Au final, il convient de noter que la mise en place de douanes à Sebta et Melilia, qui pourrait conduire à la normalisation du trafic de marchandises, impliquerait une reconnaissance tacite de la souveraineté espagnole sur ces deux présides occupés. Aujourd’hui, le citoyen marocain paie les pots cassés en se rendant à Sebta et à Melilia pour faire de bonnes affaires, surtout pendant les soldes, n’imaginant guère que tout ce qu’il achètera sera saisi et détruit à son retour. Un patriotisme économique qui ne dit pas son nom et des aberrations impardonnables, à l’image d’un panneau publicitaire 4×3 sur une grande artère de Nador affichant la promotion d’un magasin de prêt-à-porter basé à Melilia…

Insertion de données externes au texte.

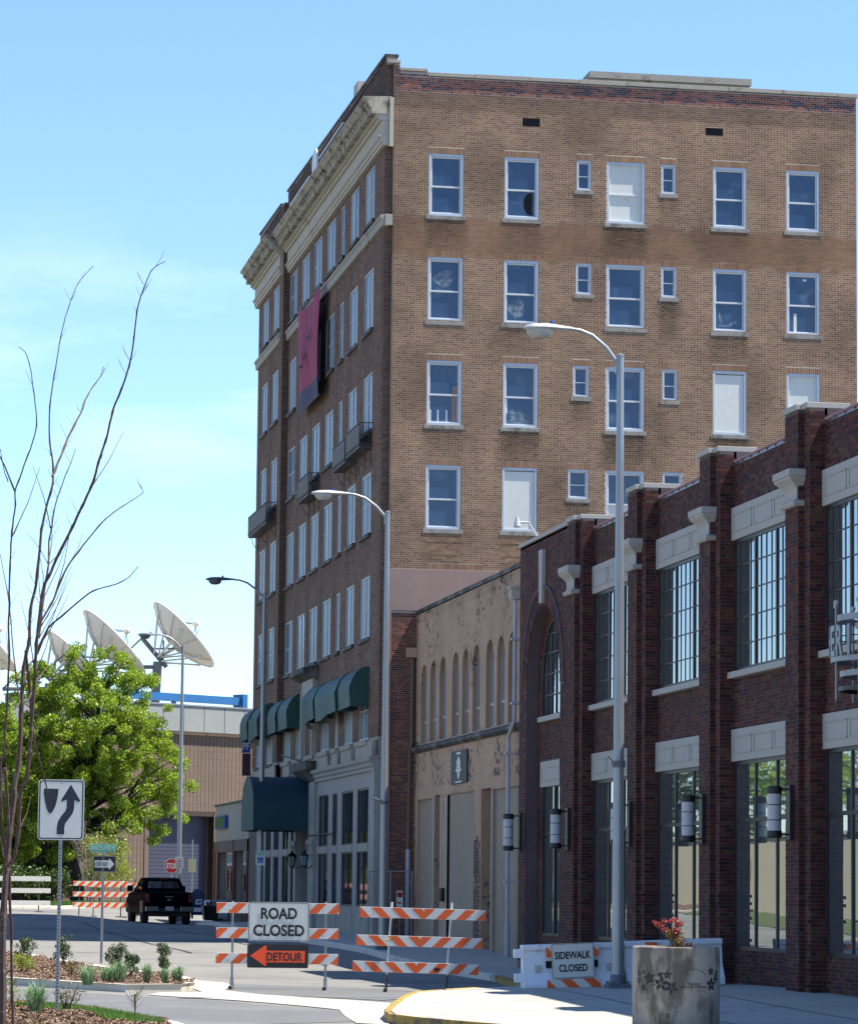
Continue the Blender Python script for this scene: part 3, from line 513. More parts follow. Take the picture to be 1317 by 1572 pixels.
# pavement on the right, raised, with a bulb at the corner
walk = [(-2.15, 33.8), (-2.25, 0), (-2.2, -22), (-2.3, -30.5), (-3.2, -39.0), (-4.0, -41.9), (-4.89, -43.6), (-5.7, -44.8), (-6.55, -46.2), (-7.1, -48.3), (-7.75, -51.1), (-8.15, -53.0), (-8.3, -54.4), (-8.1, -55.6), (-7.7, -57.0), (-7.2, -58.6), (-6.8, -60.5), (-6.4, -64), (3, -66), (3, -58)]
walk_poly = walk+[(1.3, -40), (1.3, 0.0), (.1, .2), (0.1, 33.8)]
sheet('pavement', walk_poly, .14, 'concrete', label='pale concrete pavement', skirt=.25)
# kerb: yellow nose
def strip(name, pts, wdt, h0, h1, mat, label=None, kind='structure', parent=None):
    g = G(); p = [Vector((x, y, 0)) for x, y in pts]
    fine = []
    for a, b in zip(p, p[1:]):
        k = max(1, int((b-a).length/.8)); fine += [a+(b-a)*i/k for i in range(k)]
    fine.append(p[-1]); vs = []
    for i, q in enumerate(fine):
        d = (fine[min(i+1, len(fine)-1)]-fine[max(i-1, 0)]).normalized(); n = Vector((d.y, -d.x, 0)); t = T(q.x, q.y)
        for s_, hh in ((.02, h0), (.0, h1-.02), (-.03, h1), (-wdt, h1), (-wdt-.01, h0)): 
            r = q+n*s_; vs.append((r.x, r.y, t+hh))
    m_ = 5; fs = [(i*m_+k, (i+1)*m_+k, (i+1)*m_+k+1, i*m_+k+1) for i in range(len(fine)-1) for k in range(m_-1)]
    fs += [tuple(range(m_)), tuple(range((len(fine)-1)*m_, len(fine)*m_))]
    g.add(vs, fs); return g.obj(name, mat, parent, label, kind)
nose = walk[6:17]
off = [(x-.02, y-.02) for x, y in nose]
strip('kerb_yellow', off[::-1], .09, -.08, .150, 'yellow', 'yellow painted kerb round the pavement nose')
strip('kerb_yellow', [(-3.24, -39.2), (-2.85, -35.5), (-2.5, -32.2)][::1][::-1][::-1], -.16, -.05, .15, 'yellow', 'short worn yellow kerb behind the plastic barrier')
strip('kerb', [(-2.32, -31), (-2.22, -22), (-2.28, 0), (-2.17, 33.8)][::-1], .14, -.08, .150, 'kerb_con', 'grey kerb along the shaded pavement')
for (a, b) in [((-7.9, -50.4), (0, -50.2)), ((-7.0, -47.3), (-.4, -46.6)), ((-4.6, -43.2), (-.4, -42.8)), ((-4.1, -42), (-4.2, -60)), ((-2.0, -40), (-2.2, -60)), ((-8.1, -53.4), (0, -53.8))]:
    d = Vector((b[0]-a[0], b[1]-a[1], 0)).normalized(); n = Vector((-d.y, d.x, 0))*.012
    sheet('pavement_joint', [(a[0]-n.x, a[1]-n.y), (b[0]-n.x, b[1]-n.y), (b[0]+n.x, b[1]+n.y), (a[0]+n.x, a[1]+n.y)], .145, 'tar')

# island bed
isl = [(-16.5, 8), (-13.6, -8.5), (-11.64, -16.0), (-10.39, -24.9), (-9.84, -29.0), (-9.43, -34.3), (-9.5, -36.9), (-9.75, -39.0), (-10.1, -40.2), (-11.2, -40.6), (-12.2, -38.2), (-13.2, -35.3), (-15.5, -30), (-18, -24), (-20, 0)]
def lump(x, y): return .05*math.sin(x*3.1+y*1.3)*math.cos(y*2.2-x)+.03
sheet('planting_bed', isl, .10, 'mulch', label='brown mulch of the traffic island', extra=lump, step=.5)
strip('island_kerb', isl[:14], -.17, -.06, .15, 'kerb_con', 'pale concrete kerb round the island', )
nb = [(-12.95, -51.6), (-12.35, -54.6), (-12.0, -57.0), (-11.9, -60), (-12.2, -70), (-13, -80), (-20, -80), (-18, -55), (-15.2, -48.6), (-13.9, -49.6)]
sheet('planting_bed', nb, .09, 'mulch', label='brown mulch of the bed in the corner of the view', extra=lump, step=.5)
strip('bed_kerb', nb[-2:]+nb[:6], .15, -.06, .13, 'kerb_con', 'pale concrete kerb of the near bed')
# far verge
verge = [(-24, 45.2), (-9.6, 47.2), (-6.5, 49), (-3.9, 52), (-2.4, 57), (-2.4, 66), (-8, 78), (-40, 85)]
sheet('verge', verge, .11, 'mulch', label='brown verge under the leafy trees', step=1)
strip('verge_kerb', verge[:6], .15, -.06, .13, 'kerb_con', 'pale kerb of the far verge')

# mulch chips (countless) on both beds
def scatter_chips(name, poly, n, off, mat, label, sz=(.010, .028), ext=lump):
    xs = [p[0] for p in poly]; ys = [p[1] for p in poly]; P = np.array(poly); pts = []
    x = rng.uniform(min(xs), max(xs), n*3); y = rng.uniform(min(ys), max(ys), n*3); ins = np.zeros(len(x), bool)
    for i in range(len(P)):
        x1, y1 = P[i]; x2, y2 = P[(i+1) % len(P)]; c = ((y1 > y) != (y2 > y)) & (x < (x2-x1)*(y-y1)/(y2-y1+1e-12)+x1); ins ^= c
    x, y = x[ins][:n], y[ins][:n]; z = Tv(x, y)+off+np.array([ext(a, b) for a, b in zip(x, y)])
    m = len(x); V = np.empty((m, 4, 3)); a = rng.uniform(0, 6.28, m); L = rng.uniform(*sz, m); W = L*rng.uniform(.25, .5, m); t = rng.uniform(-.5, .5, m)
    for k, (s1, s2) in enumerate(((-1, -1), (1, -1), (1, 1), (-1, 1))):
        V[:, k, 0] = x+np.cos(a)*L*s1-np.sin(a)*W*s2; V[:, k, 1] = y+np.sin(a)*L*s1+np.cos(a)*W*s2; V[:, k, 2] = z+.012+L*t*s1+.01*s2
    me = bpy.data.meshes.new(name); me.from_pydata([tuple(p) for p in V.reshape(-1, 3)], [], [tuple(q) for q in np.arange(m*4).reshape(-1, 4)])
    return link(name, me, mat, None, label, kind='stuff')
chipm = brickmat('bark_chips', [(.36, .24, .155), (.22, .13, .08), (.46, .33, .22), (.13, .08, .05), (.30, .18, .11)])
scatter_chips('bark_chips', isl, 30000, .10, chipm, 'bark chips strewn over the island')
scatter_chips('bark_chips', [(-12.95, -51.6), (-12.35, -54.6), (-12.0, -57.0), (-12, -60), (-16, -60), (-15.2, -48.6), (-13.9, -49.6)], 26000, .09, chipm, 'bark chips strewn over the near bed')
def grass_patch(poly, n, off, h, label, ext=lump):
    xs = [p[0] for p in poly]; ys = [p[1] for p in poly]; P = np.array(poly)
    x = rng.uniform(min(xs), max(xs), n*4); y = rng.uniform(min(ys), max(ys), n*4); ins = np.zeros(len(x), bool)
    for i in range(len(P)):
        x1, y1 = P[i]; x2, y2 = P[(i+1) % len(P)]; ins ^= ((y1 > y) != (y2 > y)) & (x < (x2-x1)*(y-y1)/(y2-y1+1e-12)+x1)
    x, y = x[ins][:n], y[ins][:n]; z = Tv(x, y)+off; vs = []; fs = []
    for a, b, c in zip(x, y, z):
        t = random.uniform(0, 6.28); hh = h*random.uniform(.5, 1.3); dx, dy = math.cos(t)*.012, math.sin(t)*.012; lx, ly = random.uniform(-.5, .5)*hh, random.uniform(-.5, .5)*hh
        k = len(vs); vs += [(a-dx, b-dy, c), (a+dx, b+dy, c), (a+lx, b+ly, c+hh)]; fs.append((k, k+1, k+2))
    me = bpy.data.meshes.new('grass'); me.from_pydata(vs, [], fs); return link('grass', me, 'grass', None, label, kind='stuff')
grass_patch([(-13.15, -51.2), (-12.5, -54.0), (-12.05, -57.2), (-12.3, -58.6), (-12.75, -55.4), (-13.35, -52.6), (-13.9, -51.2)], 14000, .10, .09, 'bright green grass edging the near bed')
grass_patch([(-6.9, 48.9), (-3.9, 52.2), (-2.6, 57), (-3.6, 58), (-5.5, 53), (-7.8, 50)], 9000, .11, .14, 'green grass on the far verge beside the truck')
grass_patch([(-12.6, 46.9), (-7.6, 48.4), (-8.0, 50), (-12.6, 48)], 3500, .11, .10, 'sparse grass along the far kerb')

# ================================================================== HOTEL (tall brick building)
H = thing('hotel_building', 'tall seven storey buff brick building with cream cornice and green awnings', 'building', (0, 0, .5))
S3 = (1, 0, 0); NF = (0, -1, 0)       # side wall: u=+X, normal -Y ; front: u=+Y, normal -X
FN = (-1, 0, 0)
rowS = [(12.0, 10.0), (15.39, 13.34), (18.75, 16.68), (22.085, 20.02), (25.45, 23.44)]
cols = {'1': (1.385, 2.514), '2': (3.856, 4.986), '4': (7.215, 8.469), '6': (10.746, 11.864), '7': (13.202, 14.316)}
small = {4: [(5.99, 6.65, 14.45, 15.39), (9.09, 9.73, 14.45, 15.39)], 3: [(6.14, 6.65, 17.73, 18.74), (9.07, 9.57, 17.72, 18.73)],
         2: [(6.21, 6.72, 21.07, 22.08), (9.03, 9.53, 21.08, 22.08)], 1: [(6.22, 6.70, 24.47, 25.45), (9.02, 9.50, 24.48, 25.44)]}
big = []
for k, c in cols.items():
    for r, (zt, zb) in zip((4, 3, 2, 1), rowS[1:]): big.append((c[0], c[1], zb, zt, k, r))
smalls = [(a, b, c, d, 's'+str(i), r) for r, l in small.items() for i, (a, b, c, d) in enumerate(l)]
vents = [(4.42, 5.0, 26.47, 26.76), (10.49, 11.08, 26.46, 26.74)]
holes = [b[:4] for b in big+smalls]+vents
def stepped(x): return 28.33 if x < .41 else (28.10 if x < 1.30 else 27.98)
g = G(); wall_sheet(g, (0, 0, 0), S3, NF, .25, 15.57, .1, 27.95, [h for h in holes], depth=.16, sub=.24)
g.box(.25, 0, 27.95, .41, .3, 28.32); g.box(.41, 0, 27.95, 1.30, .3, 28.09)
g.poly([(15.57, 0, .1), (15.57, 30, .1), (15.57, 30, 27.95), (15.57, 0, 27.95)])
g.poly([(.25, 0, .1), (.25, .28, .1), (.25, .28, 27.95), (.25, 0, 27.95)][::-1])
g.poly([(.25, .3, 27.95), (15.57, .3, 27.95), (15.57, 0, 27.95), (.25, 0, 27.95)])
g.poly([(1.3, .3, 27.0), (15.5, .3, 27.0), (15.5, .3, 27.95), (1.3, .3, 27.95)])
g.obj('side_wall', 'hotel_mortar', H, 'mortar face of the sunlit side wall'); SW = S.objects['side_wall']
STREN = [random.choice((.25, .55, .75, .95)) for _ in big+smalls]
def soot_side(u, v):
    s = np.zeros(len(u))
    for (a, b, c, d, *_), q in zip(big+smalls, STREN):
        dn = c-.1-v; lim = .5+1.2*q; e = np.clip(np.minimum(u-a+.22, b+.22-u)/.25, 0, 1); s = np.maximum(s, np.where((dn > 0) & (dn < lim), q*.72*(1-(dn/lim)**1.5)*e*(.7+.3*np.sin(u*11+c)**2), 0))
        up_ = v-d-.2; s = np.maximum(s, np.where((up_ > 0) & (up_ < .5), .16*q*(1-up_/.5)*e, 0))
    s = np.maximum(s, .26*np.clip(np.sin(u*1.7+v*.35)+np.sin(u*.6-v*1.1+2)-.6, 0, 1))
    s = np.maximum(s, .20*np.clip(np.sin(u*5.3+1)*np.sin(u*2.1)-.35, 0, 1)*np.clip((v-23.5)/3.5, 0, 1))
    s = np.maximum(s, np.where((v > 26.9) & (v < 27.5), .28, 0)); s = np.maximum(s, np.where(v < 14.4, .10*(14.4-v)/2.4, 0)); s = np.maximum(s, np.where(u < .9, .16, 0)*(np.sin(v*2.1)**2))
    return s
_me = SW.data; _co = np.empty(len(_me.vertices)*3, np.float32); _me.vertices.foreach_get('co', _co); _co = _co.reshape(-1, 3)
_at = _me.attributes.new('soot_shade', 'FLOAT', 'POINT'); _at.data.foreach_set('value', np.clip(soot_side(_co[:, 0], _co[:, 2]+.5)*1.0, 0, .8).astype(np.float32))
sold = [(a-.03, b+.03, d+.0, d+.20) for a, b, c, d, *_ in big+smalls]+[(1.42, 3.25, 12.06, 12.26)]
lst = lay(.25, 15.57, 12.07, 27.45, holes, soldiers=sold)
isold = [b for b in lst if (b[3]-b[2]) > .1]; lst = [b for b in lst if (b[3]-b[2]) < .1]
brick_mesh('b', lst, (0, 0, 0), S3, NF, 'hotel_brick', H, .0006, 'buff brown bricks of the side wall', soot_side, 300, lambda L: np.abs(L[:, 0]-2.9)*.5+np.abs(L[:, 2]-12.9)*3+np.where((L[:, 0] < .6), 50, 0))
brick_mesh('b', isold, (0, 0, 0), S3, NF, 'soldier', H, .0008, 'upright brick lintels over the windows', partname='lintel_bricks')
top_l = lay(.25, 15.57, 27.45, 27.95)+lay(.25, .41, 27.95, 28.3)+lay(.41, 1.30, 27.95, 28.08)
brick_mesh('b', top_l, (0, 0, 0), S3, NF, 'coping_red', H, .0008, 'patch of red and blue bricks along the parapet', partname='parapet_bricks')
brick_mesh('b', lay(.25, 15.57, .3, 10.72), (0, 0, 0), S3, NF, 'red_brick', H, .003, 'old red bricks low on the side wall', partname='old_red_bricks')
G().box(.27, -.035, 10.73, 15.5, .0, 12.06).obj('stucco_band', 'stucco', H, bevel=.008)
G().box(.25, -.05, .2, .33, -.002, 12.06).obj('corner_render', 'stucco', H)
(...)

L’abnégation et le professionnalisme des agents de l’ADII ne suffisent pas. Une campagne de sensibilisation des citoyens s’avère nécessaire. Elle doit expliquer que les produits achetés dans les différents marchés supposés «de contrebande», comme Al Massira à Fnideq, Oulad Mimoun à Nador, Casabarata à Tanger ou encore Derb Ghallef à Casablanca, sont en fait importés d’Espagne ou de Chine avec une moindre qualité. Les consommateurs peuvent avoir des produits alimentaires, d’habillement ou high-tech de meilleure qualité et au meilleur prix dans les différents espaces commerciaux et avec la garantie en plus.